如果我们回顾过去 200 年的历史,便能发现全球化与技术之间的巨大差异:历史上既有全球化的时期,也有技术的时期。
The 19th century was a period of both. From 1815 to 1914, you had tremendous technological progress and tremendous amounts of globalization taking place.
19 世纪二者并行。从 1815 年到 1914 年,技术取得巨大进展,全球化也在迅速扩张。
After 1914, with world wars, communism, all sorts of other events, globalization sort of went in reverse. The world became a much more disunited, much more fragmented sort of a place. But technology continued to go at a ferocious pace.
1914 年以后,由于世界大战、共产主义等各种事件,全球化出现逆转,世界变得更加分裂、碎片化。但技术仍以惊人的速度前进。
And I would argue since maybe about 1971, when Kissinger went to China and globalization restarted, began at a ferocious rate the last 40 plus years. Technology's been going a little bit more slowly, where it's been, as I already said,
我认为自 1971 年基辛格访华、全球化重新启动以来,过去四十多年全球化势头非常迅猛。与此同时,技术的发展则稍显迟缓,如我之前所言,
a narrow focus on computers and a little bit less of other things. The last century, unlike the 19th century, has been a period where we first had lots of technology but no globalization,
它过于聚焦于计算机,对其他领域关注不足。与 19 世纪不同,上一个世纪先是技术繁荣却缺乏全球化,
and we've now had a more recent period where we've had lots of globalization but only limited technological progress. And this change is reflected in a very different way in which we talk about today's world.
而近几十年则经历了全球化盛行却只有有限技术进展的阶段。我们描述当今世界的方式也因此大为不同。
In the 1950s or 1960s, we would have described the world as being divided between the first world and the third world. The first world was that part of the world that saw Relentless, accelerating technological progress.
在 1950 或 1960 年代,人们会把世界分为第一世界和第三世界。第一世界指技术持续快速进步的地区。
The third world was that part of the world that was permanently stuck, permanently screwed up in one way or another. So no globalization, but lots of technology. Today we would divide the world into the developed and developing nations.
第三世界则是长期停滞、在某种程度上陷入困境的地区。那时全球化缺失,但技术充沛。如今我们则把世界划分为发达国家和发展中国家。

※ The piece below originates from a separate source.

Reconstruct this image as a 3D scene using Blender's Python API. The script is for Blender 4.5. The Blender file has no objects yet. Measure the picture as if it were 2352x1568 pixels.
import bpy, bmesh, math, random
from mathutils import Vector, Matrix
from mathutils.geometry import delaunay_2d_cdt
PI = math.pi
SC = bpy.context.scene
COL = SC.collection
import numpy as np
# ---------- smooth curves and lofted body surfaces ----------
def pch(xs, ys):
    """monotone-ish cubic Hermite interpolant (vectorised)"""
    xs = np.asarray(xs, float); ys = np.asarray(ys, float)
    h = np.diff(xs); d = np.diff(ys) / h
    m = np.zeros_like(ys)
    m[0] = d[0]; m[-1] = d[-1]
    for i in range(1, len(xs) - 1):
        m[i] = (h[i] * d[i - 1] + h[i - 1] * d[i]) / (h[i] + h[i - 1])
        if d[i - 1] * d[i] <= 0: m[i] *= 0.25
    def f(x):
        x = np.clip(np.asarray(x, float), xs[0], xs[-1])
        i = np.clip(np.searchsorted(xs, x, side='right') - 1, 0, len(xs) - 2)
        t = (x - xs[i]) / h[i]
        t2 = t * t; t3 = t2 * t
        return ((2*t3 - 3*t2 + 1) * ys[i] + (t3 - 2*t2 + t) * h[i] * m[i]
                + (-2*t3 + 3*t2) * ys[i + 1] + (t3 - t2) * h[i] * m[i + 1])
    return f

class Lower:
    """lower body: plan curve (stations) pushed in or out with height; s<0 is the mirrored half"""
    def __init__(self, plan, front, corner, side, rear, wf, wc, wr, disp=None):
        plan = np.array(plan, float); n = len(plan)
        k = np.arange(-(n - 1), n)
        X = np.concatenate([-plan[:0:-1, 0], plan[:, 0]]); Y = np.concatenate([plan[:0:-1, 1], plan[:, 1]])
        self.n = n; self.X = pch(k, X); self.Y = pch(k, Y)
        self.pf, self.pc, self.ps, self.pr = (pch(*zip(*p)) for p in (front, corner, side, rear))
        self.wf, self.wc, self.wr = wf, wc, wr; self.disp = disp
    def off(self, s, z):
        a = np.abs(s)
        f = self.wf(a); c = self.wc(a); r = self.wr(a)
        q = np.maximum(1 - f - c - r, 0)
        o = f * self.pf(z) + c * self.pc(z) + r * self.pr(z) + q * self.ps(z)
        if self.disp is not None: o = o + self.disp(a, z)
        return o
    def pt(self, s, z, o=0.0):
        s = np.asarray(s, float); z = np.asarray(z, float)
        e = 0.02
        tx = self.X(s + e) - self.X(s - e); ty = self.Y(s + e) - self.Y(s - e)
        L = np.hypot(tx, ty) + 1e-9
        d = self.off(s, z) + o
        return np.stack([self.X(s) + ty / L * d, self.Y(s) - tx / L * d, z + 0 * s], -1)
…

The developing nations are those that are copying the developed world.
发展中国家就是那些在复制发达国家的国家。
And so this developed-developing dichotomy is a pro-globalization It's sort of a convergence theory of history where the entire world will become more and more homogenous as globalization continues apace.
因此,“发达—发展中”这一二分法本质上是一种支持全球化的历史收敛理论,认为随着全球化的加速,世界将越来越同质化。
But it is also implicitly an anti-technological dichotomy because when we say that we're living in the developed world, we are implicitly saying That we're living in that part of the world where nothing new is going to be done,
但这同时也隐含一种反技术的意味:当我们称自己身处发达世界时,实际上暗示我们所处之地不会再诞生新事物,
where things are finished, they're complete, and we can expect decades of stagnation and sclerosis, and the younger generation should expect to have a lower living standard than their parents.
一切皆已定型、完善,我们只能期待未来几十年的停滞与僵化,年轻一代的生活水平将低于父辈。
And we have sort of this rather bleak view of the future. And I think we should not accept that sort of a label. We should not accept this idea that we're living in the developed world.
这导致我们对未来持相当悲观的观点。我认为我们不应接受这种标签,也不应认同“我们生活在发达世界”的说法。
And so I will end by saying that I think we should always return To the very contrarian question, how can we go about developing the developed world? Thank you very much.
因此我最后想说,我们应始终回到那个反主流的问题:我们如何让“发达世界”继续发展?非常感谢。